> Task directions
Within the material below, locate the line with "The Blender Python" and the line with "def flat(a): return", then return those two lines and all lines between them, exactly as written.

> Data provided
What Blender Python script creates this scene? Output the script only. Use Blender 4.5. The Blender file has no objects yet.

--

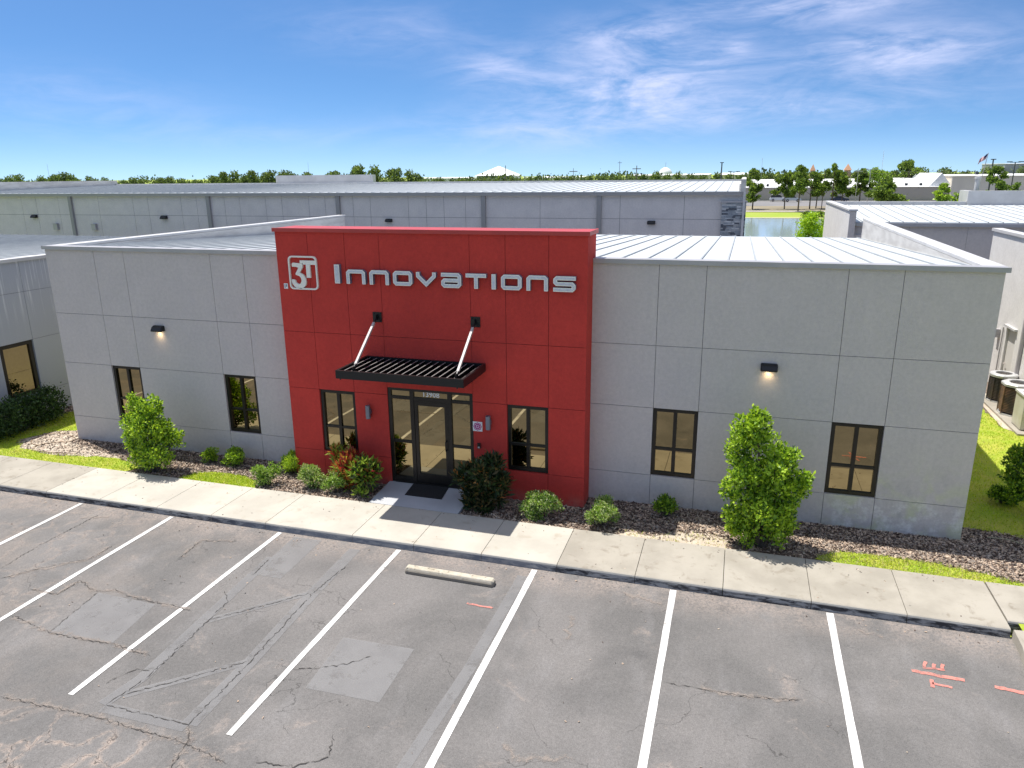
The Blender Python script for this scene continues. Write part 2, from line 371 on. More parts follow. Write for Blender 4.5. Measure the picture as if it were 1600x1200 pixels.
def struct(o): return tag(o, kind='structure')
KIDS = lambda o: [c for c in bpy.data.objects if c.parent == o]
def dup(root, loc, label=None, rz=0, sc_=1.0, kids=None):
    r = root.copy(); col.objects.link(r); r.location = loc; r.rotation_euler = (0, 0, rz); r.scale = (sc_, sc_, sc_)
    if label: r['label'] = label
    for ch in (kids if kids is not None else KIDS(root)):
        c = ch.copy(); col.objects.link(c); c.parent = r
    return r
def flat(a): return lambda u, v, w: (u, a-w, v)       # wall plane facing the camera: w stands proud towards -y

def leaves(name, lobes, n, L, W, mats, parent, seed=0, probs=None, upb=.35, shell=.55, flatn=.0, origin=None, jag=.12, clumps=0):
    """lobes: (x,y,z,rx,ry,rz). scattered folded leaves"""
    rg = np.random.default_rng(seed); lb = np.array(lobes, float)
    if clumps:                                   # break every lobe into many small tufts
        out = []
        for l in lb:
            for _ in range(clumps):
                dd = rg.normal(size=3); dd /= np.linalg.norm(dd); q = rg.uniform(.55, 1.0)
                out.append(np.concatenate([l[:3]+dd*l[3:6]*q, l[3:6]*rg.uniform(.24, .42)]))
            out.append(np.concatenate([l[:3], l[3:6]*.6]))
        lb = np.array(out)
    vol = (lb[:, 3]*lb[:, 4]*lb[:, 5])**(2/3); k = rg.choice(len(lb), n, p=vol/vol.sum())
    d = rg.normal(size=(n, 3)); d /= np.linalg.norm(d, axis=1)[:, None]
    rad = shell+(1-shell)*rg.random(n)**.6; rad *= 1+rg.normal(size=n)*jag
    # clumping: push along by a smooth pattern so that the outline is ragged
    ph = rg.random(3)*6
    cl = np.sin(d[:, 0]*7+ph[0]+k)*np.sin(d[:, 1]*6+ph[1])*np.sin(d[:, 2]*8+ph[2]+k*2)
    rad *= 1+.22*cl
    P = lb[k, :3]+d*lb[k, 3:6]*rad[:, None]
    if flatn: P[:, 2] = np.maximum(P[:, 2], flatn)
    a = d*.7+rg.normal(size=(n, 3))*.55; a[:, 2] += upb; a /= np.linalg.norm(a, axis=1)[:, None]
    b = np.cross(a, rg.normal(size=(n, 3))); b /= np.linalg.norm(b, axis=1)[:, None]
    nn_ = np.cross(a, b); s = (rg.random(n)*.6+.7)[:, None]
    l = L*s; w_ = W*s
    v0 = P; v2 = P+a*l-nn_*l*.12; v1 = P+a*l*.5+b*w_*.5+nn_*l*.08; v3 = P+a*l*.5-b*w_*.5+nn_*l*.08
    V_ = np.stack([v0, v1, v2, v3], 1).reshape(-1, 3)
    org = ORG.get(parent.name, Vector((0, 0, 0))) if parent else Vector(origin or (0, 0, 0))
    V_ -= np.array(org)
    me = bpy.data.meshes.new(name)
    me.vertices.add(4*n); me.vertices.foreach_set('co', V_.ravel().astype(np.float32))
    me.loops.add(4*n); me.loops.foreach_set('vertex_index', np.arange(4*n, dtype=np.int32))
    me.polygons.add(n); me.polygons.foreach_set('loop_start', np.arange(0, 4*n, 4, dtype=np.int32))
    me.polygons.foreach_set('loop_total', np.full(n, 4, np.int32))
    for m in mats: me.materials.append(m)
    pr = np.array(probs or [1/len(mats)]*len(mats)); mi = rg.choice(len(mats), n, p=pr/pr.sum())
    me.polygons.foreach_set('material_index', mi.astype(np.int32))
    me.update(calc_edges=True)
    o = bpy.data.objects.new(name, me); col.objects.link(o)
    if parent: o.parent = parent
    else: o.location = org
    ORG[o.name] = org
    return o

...

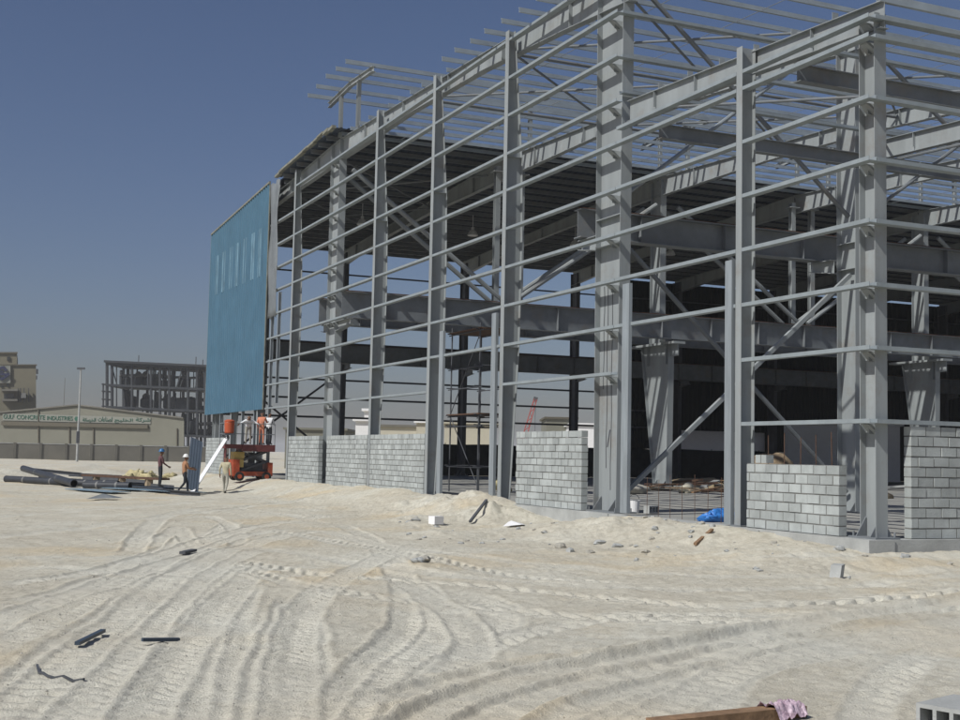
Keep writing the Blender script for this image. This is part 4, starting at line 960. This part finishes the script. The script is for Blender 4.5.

> The result
The Blender Python script for this scene continues. Write part 2, from line 371 on. More parts follow. Write for Blender 4.5. Measure the picture as if it were 1600x1200 pixels.
def struct(o): return tag(o, kind='structure')
KIDS = lambda o: [c for c in bpy.data.objects if c.parent == o]
def dup(root, loc, label=None, rz=0, sc_=1.0, kids=None):
    r = root.copy(); col.objects.link(r); r.location = loc; r.rotation_euler = (0, 0, rz); r.scale = (sc_, sc_, sc_)
    if label: r['label'] = label
    for ch in (kids if kids is not None else KIDS(root)):
        c = ch.copy(); col.objects.link(c); c.parent = r
    return r
def flat(a): return lambda u, v, w: (u, a-w, v)       # wall plane facing the camera: w stands proud towards -y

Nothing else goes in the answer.